* START DATASET EXTRACT *

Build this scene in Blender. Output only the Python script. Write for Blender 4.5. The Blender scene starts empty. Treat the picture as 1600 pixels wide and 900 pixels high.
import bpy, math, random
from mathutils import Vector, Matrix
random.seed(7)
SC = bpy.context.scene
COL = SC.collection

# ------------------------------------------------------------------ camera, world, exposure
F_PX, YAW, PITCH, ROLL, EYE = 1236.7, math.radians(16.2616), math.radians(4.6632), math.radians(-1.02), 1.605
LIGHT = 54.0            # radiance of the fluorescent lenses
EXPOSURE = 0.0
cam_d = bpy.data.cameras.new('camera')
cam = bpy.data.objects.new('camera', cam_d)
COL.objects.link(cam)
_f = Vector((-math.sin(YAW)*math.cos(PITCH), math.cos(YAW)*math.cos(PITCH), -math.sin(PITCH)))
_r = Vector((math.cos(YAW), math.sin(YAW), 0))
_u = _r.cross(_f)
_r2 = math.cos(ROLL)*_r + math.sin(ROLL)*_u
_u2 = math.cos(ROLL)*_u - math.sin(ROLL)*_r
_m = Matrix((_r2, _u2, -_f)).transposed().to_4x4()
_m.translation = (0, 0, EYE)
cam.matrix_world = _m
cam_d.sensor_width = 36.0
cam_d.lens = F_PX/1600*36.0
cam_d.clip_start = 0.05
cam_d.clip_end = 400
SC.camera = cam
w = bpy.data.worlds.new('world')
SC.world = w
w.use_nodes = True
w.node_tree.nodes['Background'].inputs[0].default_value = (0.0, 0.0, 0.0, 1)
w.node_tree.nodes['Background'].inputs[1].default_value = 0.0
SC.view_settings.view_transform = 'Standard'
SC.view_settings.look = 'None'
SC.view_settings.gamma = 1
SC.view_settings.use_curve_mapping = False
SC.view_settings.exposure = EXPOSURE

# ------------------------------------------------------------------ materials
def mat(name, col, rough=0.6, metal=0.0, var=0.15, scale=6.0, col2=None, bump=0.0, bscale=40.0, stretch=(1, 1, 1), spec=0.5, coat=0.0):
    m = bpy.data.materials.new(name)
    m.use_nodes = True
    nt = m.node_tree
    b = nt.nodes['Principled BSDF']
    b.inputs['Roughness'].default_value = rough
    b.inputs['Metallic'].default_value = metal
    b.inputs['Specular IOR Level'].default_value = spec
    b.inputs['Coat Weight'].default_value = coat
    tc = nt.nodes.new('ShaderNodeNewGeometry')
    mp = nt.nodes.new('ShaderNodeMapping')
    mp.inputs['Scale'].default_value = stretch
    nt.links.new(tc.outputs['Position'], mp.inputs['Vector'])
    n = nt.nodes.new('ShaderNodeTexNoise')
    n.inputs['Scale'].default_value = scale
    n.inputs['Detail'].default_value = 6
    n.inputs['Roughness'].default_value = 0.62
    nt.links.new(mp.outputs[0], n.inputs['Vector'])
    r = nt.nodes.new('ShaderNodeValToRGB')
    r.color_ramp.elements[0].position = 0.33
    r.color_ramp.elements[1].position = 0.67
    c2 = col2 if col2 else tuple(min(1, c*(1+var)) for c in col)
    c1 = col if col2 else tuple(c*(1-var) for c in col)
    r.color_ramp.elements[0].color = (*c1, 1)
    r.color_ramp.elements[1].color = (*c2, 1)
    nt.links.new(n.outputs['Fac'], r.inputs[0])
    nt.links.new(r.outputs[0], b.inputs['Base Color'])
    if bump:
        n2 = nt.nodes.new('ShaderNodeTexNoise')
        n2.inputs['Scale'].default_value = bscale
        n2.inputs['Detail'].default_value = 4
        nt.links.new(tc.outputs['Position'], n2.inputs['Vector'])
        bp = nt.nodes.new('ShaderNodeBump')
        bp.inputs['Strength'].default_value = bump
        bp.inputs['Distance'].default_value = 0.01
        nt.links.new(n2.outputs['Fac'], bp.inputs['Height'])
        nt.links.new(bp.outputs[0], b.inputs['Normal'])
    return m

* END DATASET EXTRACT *

◆ WHAT IS NEEDED
Return the lines above exactly, keeping every word.

◆ REPLY
Build this scene in Blender. Output only the Python script. Write for Blender 4.5. The Blender scene starts empty. Treat the picture as 1600 pixels wide and 900 pixels high.
import bpy, math, random
from mathutils import Vector, Matrix
random.seed(7)
SC = bpy.context.scene
COL = SC.collection

# ------------------------------------------------------------------ camera, world, exposure
F_PX, YAW, PITCH, ROLL, EYE = 1236.7, math.radians(16.2616), math.radians(4.6632), math.radians(-1.02), 1.605
LIGHT = 54.0            # radiance of the fluorescent lenses
EXPOSURE = 0.0
cam_d = bpy.data.cameras.new('camera')
cam = bpy.data.objects.new('camera', cam_d)
COL.objects.link(cam)
_f = Vector((-math.sin(YAW)*math.cos(PITCH), math.cos(YAW)*math.cos(PITCH), -math.sin(PITCH)))
_r = Vector((math.cos(YAW), math.sin(YAW), 0))
_u = _r.cross(_f)
_r2 = math.cos(ROLL)*_r + math.sin(ROLL)*_u
_u2 = math.cos(ROLL)*_u - math.sin(ROLL)*_r
_m = Matrix((_r2, _u2, -_f)).transposed().to_4x4()
_m.translation = (0, 0, EYE)
cam.matrix_world = _m
cam_d.sensor_width = 36.0
cam_d.lens = F_PX/1600*36.0
cam_d.clip_start = 0.05
cam_d.clip_end = 400
SC.camera = cam
w = bpy.data.worlds.new('world')
SC.world = w
w.use_nodes = True
w.node_tree.nodes['Background'].inputs[0].default_value = (0.0, 0.0, 0.0, 1)
w.node_tree.nodes['Background'].inputs[1].default_value = 0.0
SC.view_settings.view_transform = 'Standard'
SC.view_settings.look = 'None'
SC.view_settings.gamma = 1
SC.view_settings.use_curve_mapping = False
SC.view_settings.exposure = EXPOSURE

# ------------------------------------------------------------------ materials
def mat(name, col, rough=0.6, metal=0.0, var=0.15, scale=6.0, col2=None, bump=0.0, bscale=40.0, stretch=(1, 1, 1), spec=0.5, coat=0.0):
    m = bpy.data.materials.new(name)
    m.use_nodes = True
    nt = m.node_tree
    b = nt.nodes['Principled BSDF']
    b.inputs['Roughness'].default_value = rough
    b.inputs['Metallic'].default_value = metal
    b.inputs['Specular IOR Level'].default_value = spec
    b.inputs['Coat Weight'].default_value = coat
    tc = nt.nodes.new('ShaderNodeNewGeometry')
    mp = nt.nodes.new('ShaderNodeMapping')
    mp.inputs['Scale'].default_value = stretch
    nt.links.new(tc.outputs['Position'], mp.inputs['Vector'])
    n = nt.nodes.new('ShaderNodeTexNoise')
    n.inputs['Scale'].default_value = scale
    n.inputs['Detail'].default_value = 6
    n.inputs['Roughness'].default_value = 0.62
    nt.links.new(mp.outputs[0], n.inputs['Vector'])
    r = nt.nodes.new('ShaderNodeValToRGB')
    r.color_ramp.elements[0].position = 0.33
    r.color_ramp.elements[1].position = 0.67
    c2 = col2 if col2 else tuple(min(1, c*(1+var)) for c in col)
    c1 = col if col2 else tuple(c*(1-var) for c in col)
    r.color_ramp.elements[0].color = (*c1, 1)
    r.color_ramp.elements[1].color = (*c2, 1)
    nt.links.new(n.outputs['Fac'], r.inputs[0])
    nt.links.new(r.outputs[0], b.inputs['Base Color'])
    if bump:
        n2 = nt.nodes.new('ShaderNodeTexNoise')
        n2.inputs['Scale'].default_value = bscale
        n2.inputs['Detail'].default_value = 4
        nt.links.new(tc.outputs['Position'], n2.inputs['Vector'])
        bp = nt.nodes.new('ShaderNodeBump')
        bp.inputs['Strength'].default_value = bump
        bp.inputs['Distance'].default_value = 0.01
        nt.links.new(n2.outputs['Fac'], bp.inputs['Height'])
        nt.links.new(bp.outputs[0], b.inputs['Normal'])
    return m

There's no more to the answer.